But while Warmington carries on the legacy, the $560 million company itself hasn’t always had such consistency. During the housing boom from 1998 to 2002, Warmington nearly doubled the number of homes it was building in California and Nevada. While the company was enjoying the unprecedented growth, little problems kept creeping up. When Warmington asked the leaders of each of his six divisions to send him the documents they used to make contracts with homebuyers, it became clear that something had to be done.

“We had these six stacks, and every one of them was different,” he says. “Not only were they different, some of the documents were from the 1980s, some were brand-new and recent. Some had been copied so many times that they had that fuzzy, ‘I’ve been copied 20 times’ look to them.”

Warmington showed the whole mess to his in-house risk management counsel, whose professional opinion was, “I can’t even believe we’re having people sign this.”

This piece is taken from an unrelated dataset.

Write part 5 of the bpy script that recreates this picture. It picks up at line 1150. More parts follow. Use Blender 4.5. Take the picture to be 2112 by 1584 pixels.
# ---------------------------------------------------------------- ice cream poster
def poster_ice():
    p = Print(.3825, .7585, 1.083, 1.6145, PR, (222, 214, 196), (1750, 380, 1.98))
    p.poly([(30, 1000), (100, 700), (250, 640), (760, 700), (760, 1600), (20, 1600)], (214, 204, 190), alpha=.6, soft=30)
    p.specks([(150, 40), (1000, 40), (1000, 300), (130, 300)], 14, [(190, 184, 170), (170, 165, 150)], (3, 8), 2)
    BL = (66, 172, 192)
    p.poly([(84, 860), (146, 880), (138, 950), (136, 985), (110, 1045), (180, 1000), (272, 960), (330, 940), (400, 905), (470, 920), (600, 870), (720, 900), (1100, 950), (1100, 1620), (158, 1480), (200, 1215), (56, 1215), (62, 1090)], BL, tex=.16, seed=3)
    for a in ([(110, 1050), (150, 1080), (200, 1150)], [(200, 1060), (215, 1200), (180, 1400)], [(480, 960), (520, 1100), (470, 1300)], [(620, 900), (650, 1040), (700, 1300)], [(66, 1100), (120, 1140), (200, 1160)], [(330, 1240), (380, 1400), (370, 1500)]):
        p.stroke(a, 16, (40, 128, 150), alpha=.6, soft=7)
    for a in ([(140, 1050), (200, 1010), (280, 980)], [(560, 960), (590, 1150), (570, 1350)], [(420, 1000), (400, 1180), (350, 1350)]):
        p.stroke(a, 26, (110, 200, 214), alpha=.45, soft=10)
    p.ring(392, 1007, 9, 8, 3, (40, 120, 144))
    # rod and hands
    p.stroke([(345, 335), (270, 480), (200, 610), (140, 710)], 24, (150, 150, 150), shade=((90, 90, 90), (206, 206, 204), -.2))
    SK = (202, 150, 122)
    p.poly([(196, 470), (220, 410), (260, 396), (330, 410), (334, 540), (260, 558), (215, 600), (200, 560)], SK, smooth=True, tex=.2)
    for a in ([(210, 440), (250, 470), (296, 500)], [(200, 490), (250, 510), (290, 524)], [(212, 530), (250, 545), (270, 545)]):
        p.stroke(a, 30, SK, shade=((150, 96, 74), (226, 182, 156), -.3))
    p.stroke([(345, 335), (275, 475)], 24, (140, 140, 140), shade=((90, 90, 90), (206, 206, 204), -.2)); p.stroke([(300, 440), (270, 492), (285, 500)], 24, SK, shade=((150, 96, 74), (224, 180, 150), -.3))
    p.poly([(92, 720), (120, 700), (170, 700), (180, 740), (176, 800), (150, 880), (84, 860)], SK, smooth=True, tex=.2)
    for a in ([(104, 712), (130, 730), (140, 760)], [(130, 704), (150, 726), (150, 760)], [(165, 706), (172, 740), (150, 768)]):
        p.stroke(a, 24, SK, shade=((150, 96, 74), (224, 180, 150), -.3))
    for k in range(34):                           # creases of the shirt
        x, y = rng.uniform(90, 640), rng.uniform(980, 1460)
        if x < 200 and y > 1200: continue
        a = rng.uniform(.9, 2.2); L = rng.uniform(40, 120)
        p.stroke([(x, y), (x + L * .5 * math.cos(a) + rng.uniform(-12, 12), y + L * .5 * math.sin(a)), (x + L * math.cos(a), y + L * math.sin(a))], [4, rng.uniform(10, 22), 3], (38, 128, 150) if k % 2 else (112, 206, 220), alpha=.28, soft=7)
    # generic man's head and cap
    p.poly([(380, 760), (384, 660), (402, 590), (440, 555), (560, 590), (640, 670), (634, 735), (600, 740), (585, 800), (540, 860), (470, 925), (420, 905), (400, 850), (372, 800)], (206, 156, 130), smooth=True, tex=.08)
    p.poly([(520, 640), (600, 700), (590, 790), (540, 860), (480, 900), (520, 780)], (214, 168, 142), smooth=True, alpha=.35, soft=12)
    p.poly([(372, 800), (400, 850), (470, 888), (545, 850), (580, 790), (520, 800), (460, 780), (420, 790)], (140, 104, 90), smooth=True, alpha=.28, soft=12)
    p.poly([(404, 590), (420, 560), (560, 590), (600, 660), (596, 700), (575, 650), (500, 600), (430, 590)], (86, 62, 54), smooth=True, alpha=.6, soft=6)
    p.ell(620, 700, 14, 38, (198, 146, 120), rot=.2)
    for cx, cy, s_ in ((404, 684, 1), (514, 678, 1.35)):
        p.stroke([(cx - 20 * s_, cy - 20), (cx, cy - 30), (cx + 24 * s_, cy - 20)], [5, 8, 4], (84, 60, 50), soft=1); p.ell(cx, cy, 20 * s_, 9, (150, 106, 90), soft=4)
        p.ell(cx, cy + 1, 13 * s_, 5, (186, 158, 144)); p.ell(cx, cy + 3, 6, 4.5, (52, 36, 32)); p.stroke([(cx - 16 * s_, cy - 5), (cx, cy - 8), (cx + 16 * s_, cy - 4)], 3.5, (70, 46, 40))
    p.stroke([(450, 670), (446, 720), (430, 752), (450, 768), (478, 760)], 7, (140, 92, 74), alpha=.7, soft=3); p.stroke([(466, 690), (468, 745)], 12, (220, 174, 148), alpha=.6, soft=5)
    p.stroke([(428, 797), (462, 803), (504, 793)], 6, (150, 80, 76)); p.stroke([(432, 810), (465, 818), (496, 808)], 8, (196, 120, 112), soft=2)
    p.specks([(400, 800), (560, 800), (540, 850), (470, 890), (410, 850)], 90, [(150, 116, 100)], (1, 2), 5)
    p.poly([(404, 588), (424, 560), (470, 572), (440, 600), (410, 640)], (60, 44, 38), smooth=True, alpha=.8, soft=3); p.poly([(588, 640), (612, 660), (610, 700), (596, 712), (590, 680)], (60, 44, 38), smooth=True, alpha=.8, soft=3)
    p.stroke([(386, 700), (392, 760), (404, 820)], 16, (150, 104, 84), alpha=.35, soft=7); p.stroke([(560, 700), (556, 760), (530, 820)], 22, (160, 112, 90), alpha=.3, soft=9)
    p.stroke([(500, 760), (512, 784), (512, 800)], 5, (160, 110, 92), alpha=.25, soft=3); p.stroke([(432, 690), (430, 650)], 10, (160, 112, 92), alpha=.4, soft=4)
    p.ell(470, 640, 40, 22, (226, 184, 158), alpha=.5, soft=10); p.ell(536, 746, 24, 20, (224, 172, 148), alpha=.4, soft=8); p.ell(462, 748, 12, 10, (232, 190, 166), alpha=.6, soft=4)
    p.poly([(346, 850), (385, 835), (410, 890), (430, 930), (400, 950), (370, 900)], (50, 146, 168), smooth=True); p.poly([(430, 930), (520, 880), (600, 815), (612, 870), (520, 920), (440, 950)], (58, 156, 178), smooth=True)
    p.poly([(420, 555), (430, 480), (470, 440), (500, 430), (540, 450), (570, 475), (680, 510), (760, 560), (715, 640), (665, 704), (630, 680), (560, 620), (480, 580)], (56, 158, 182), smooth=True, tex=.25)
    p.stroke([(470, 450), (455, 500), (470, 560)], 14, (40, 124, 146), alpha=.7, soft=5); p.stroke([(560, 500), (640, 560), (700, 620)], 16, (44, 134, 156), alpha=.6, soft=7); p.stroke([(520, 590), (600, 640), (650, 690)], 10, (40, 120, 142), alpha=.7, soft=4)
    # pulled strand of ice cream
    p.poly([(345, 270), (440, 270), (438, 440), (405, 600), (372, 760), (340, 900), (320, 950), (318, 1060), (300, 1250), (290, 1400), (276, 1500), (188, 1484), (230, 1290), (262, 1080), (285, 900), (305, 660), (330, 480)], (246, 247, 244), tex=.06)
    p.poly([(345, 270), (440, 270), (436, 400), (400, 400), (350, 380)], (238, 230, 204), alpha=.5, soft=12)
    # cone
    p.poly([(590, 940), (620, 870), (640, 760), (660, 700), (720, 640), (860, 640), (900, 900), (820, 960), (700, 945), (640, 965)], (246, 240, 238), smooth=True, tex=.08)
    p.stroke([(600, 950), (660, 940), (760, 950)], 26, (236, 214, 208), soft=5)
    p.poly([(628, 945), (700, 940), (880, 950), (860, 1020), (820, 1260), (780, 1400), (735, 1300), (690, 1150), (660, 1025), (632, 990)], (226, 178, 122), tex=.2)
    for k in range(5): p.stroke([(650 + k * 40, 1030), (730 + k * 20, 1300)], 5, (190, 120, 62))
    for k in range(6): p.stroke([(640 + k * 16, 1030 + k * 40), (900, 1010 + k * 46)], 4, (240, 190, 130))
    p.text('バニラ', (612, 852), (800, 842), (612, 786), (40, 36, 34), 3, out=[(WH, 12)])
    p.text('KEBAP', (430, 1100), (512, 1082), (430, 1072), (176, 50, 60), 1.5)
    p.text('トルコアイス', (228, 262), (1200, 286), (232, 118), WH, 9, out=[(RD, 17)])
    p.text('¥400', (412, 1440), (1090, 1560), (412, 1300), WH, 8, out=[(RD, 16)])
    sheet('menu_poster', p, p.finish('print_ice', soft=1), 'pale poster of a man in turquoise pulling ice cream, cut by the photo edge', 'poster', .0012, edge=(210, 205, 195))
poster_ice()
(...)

As Warmington saw it, the sad state of the contracts was just the most egregious example of an ongoing problem. As the company grew, each division had gone off on its own tangent. The informal culture of high ethics and integrity that worked so well when the company was smaller needed an adjustment to work at its new size.

“Everyone thought they were doing the right thing,” Warmington says. “But in reality, we had grown so fast, we had lost control of some of these important things, like the documents.”

At the height of the boom, Warmington set out to fix the developing disconnect between the company’s offices. He wanted to set a cohesive, overarching mission statement of sorts, which once agreed upon, it would get the formal corporate stamp of approval.